We’re the first group to arrive at the seal sanctuary. So we chase all the jackals away. Several of them cowered as they crawl past our vehicle. They hang their heads, their tails between their legs and we snap one photo after another of them to shame them.

The park gate opens and our guide drives us to the coast.  We can immediately see many seals swimming in the ocean. And we can already begin to smell them. But the moment we open our doors we can hear thousands and thousands of them behind a wall. They sound like sheep and dogs and cows all mixed into one.  The noise is haunting and deafening but alluring at the same time. It sounds as if one seal calls to another off in the distance and the other seal calls back.  There is constant noise. The sounds remind me of wailing noises that must’ve been made by the ghosts of concentration camps.

The smell slaps us in the face and I can taste the nauseating odor in my mouth.  I do want to throw up. Instead, I cover my mouth and nose with my jacket and try not to inhale too much.

Everywhere I look there are seals on top of seals and then there are more seals and then there are even more seals that have broken out behind the protective walls built to keep us away from them. Then there are seal skulls and skeletons scattered everywhere, the remains of the jackals’ doings. There are seals way off in the distance.  Everywhere I look, there are seals. I feel overpowered by the magic and magnitude of these animals.
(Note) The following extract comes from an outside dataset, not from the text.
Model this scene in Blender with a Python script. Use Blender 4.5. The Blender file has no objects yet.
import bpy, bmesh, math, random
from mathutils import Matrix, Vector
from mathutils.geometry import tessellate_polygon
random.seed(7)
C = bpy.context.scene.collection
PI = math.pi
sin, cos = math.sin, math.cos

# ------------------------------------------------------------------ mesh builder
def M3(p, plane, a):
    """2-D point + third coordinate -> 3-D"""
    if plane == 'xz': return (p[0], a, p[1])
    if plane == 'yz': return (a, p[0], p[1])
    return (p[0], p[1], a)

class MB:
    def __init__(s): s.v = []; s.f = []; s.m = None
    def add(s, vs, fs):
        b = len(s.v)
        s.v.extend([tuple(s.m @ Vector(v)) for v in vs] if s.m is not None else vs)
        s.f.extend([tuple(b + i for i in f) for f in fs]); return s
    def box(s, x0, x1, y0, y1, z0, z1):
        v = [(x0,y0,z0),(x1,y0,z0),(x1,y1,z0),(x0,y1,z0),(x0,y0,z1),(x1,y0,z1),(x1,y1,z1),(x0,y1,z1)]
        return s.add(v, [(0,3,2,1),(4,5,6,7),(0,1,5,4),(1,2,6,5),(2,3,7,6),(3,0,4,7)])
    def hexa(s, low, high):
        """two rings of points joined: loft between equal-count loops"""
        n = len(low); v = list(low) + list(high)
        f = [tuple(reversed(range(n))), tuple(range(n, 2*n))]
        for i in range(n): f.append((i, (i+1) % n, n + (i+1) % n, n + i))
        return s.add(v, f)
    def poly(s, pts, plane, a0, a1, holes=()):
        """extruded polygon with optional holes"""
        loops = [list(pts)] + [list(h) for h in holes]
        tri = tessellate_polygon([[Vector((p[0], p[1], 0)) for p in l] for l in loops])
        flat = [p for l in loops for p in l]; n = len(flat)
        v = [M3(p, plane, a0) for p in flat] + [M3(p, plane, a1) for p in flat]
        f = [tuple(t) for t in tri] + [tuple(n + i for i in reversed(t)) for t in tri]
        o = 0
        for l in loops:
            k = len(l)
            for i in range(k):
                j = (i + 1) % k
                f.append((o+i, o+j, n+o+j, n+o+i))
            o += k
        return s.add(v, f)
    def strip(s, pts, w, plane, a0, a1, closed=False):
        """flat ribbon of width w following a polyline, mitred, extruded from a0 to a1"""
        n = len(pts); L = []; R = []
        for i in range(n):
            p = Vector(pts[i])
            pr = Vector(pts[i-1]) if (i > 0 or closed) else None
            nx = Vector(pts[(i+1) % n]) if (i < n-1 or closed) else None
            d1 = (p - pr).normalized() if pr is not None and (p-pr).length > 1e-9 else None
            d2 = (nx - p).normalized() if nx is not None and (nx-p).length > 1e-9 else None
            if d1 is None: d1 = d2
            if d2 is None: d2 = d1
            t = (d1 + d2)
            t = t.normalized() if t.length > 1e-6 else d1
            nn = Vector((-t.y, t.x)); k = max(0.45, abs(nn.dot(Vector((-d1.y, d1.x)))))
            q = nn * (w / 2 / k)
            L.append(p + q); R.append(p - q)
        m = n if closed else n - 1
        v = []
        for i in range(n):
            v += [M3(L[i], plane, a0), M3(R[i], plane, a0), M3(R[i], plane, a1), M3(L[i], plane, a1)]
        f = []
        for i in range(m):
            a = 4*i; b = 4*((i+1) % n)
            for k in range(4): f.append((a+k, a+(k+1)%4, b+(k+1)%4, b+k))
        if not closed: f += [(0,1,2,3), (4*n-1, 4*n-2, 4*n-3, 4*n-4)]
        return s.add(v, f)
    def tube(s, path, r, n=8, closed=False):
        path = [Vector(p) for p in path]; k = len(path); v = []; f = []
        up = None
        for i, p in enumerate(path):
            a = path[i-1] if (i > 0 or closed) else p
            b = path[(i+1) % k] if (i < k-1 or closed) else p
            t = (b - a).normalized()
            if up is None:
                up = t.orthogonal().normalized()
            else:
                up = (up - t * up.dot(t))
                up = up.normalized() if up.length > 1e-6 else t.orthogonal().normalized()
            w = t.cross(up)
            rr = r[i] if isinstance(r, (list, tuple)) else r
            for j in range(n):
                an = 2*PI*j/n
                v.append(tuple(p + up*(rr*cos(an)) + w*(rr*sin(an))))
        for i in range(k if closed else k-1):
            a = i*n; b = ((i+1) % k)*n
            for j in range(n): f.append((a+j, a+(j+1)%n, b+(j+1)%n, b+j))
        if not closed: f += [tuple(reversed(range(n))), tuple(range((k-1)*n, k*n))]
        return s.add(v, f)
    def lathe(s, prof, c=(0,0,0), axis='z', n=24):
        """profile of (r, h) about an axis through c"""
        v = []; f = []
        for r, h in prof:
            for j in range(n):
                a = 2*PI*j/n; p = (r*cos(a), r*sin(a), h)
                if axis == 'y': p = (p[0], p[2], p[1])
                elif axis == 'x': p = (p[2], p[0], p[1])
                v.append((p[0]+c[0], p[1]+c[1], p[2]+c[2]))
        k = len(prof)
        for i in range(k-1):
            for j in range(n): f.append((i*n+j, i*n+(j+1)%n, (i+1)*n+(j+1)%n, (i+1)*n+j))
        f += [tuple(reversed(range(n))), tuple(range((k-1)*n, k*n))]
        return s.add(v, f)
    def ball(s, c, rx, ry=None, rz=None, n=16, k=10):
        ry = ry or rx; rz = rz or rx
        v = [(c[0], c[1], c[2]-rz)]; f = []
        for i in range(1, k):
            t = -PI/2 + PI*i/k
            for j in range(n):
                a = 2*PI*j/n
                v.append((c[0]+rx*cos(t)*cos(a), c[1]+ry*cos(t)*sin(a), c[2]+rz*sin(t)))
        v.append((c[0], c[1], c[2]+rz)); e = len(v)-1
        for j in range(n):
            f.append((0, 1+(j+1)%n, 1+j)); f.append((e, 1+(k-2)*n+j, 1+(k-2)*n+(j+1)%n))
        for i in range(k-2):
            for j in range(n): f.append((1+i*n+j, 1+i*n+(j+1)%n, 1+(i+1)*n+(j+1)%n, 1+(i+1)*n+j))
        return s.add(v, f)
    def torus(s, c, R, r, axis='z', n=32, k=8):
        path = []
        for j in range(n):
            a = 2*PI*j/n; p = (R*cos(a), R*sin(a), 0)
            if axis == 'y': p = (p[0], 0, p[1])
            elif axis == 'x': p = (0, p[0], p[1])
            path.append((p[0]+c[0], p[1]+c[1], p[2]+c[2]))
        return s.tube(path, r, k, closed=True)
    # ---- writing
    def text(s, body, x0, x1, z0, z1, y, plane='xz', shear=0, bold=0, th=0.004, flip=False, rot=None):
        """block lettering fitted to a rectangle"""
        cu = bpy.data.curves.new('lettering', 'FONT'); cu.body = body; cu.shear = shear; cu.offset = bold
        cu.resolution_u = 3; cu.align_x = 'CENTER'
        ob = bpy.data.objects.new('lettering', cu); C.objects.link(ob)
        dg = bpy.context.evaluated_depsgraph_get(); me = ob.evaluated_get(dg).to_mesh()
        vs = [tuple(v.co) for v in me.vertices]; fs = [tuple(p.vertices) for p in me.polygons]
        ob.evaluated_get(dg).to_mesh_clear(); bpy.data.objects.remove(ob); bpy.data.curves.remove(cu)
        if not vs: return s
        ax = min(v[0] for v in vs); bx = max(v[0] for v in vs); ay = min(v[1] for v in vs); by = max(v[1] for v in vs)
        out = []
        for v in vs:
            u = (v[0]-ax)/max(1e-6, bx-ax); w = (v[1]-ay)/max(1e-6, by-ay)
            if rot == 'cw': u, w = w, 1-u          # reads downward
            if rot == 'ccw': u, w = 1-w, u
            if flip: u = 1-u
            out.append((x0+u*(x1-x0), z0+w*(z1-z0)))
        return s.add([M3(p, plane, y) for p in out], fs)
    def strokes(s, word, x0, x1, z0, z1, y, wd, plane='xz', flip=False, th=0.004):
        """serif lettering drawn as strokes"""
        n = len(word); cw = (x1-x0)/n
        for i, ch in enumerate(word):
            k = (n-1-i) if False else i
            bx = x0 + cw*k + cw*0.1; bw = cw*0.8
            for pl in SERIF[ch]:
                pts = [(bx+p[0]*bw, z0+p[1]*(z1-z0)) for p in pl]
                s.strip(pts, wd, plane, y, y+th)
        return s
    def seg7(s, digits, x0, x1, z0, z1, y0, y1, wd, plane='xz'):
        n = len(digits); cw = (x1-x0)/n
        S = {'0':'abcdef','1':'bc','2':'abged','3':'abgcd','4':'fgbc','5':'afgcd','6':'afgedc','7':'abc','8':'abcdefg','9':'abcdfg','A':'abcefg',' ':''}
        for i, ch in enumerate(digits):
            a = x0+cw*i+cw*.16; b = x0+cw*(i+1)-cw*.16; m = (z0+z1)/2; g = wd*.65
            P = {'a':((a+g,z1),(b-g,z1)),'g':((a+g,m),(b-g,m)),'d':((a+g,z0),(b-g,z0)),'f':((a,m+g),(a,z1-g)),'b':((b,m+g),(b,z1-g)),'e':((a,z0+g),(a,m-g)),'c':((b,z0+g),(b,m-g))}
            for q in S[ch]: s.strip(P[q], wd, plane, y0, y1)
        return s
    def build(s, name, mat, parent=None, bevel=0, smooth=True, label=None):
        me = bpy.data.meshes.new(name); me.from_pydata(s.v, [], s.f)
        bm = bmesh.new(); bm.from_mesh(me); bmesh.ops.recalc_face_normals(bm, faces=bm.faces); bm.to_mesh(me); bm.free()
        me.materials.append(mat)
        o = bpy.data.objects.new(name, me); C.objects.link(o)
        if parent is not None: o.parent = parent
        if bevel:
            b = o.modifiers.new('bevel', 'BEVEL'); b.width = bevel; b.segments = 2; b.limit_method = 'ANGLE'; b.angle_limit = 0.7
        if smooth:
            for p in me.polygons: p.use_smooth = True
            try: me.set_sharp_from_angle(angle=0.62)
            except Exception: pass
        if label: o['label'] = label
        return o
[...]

I peek over the wall and looked out at one particular seal. He peers at me with these beautiful grey eyes and long eyelashes. I think I am in love. Marla came up from behind me and says it appears as if this particular sealed seems to like me. I am flattered and begin to view myself as the seal whisperer.  I make a loud kissing noise to the seal.  He and 10 other seals respond by quickly retreating to the ocean. They don’t come up for air until they are so far away that I can’t distinguish them from other seals.  And my thoughts of being a genuine seal whisperer disappear just as quickly.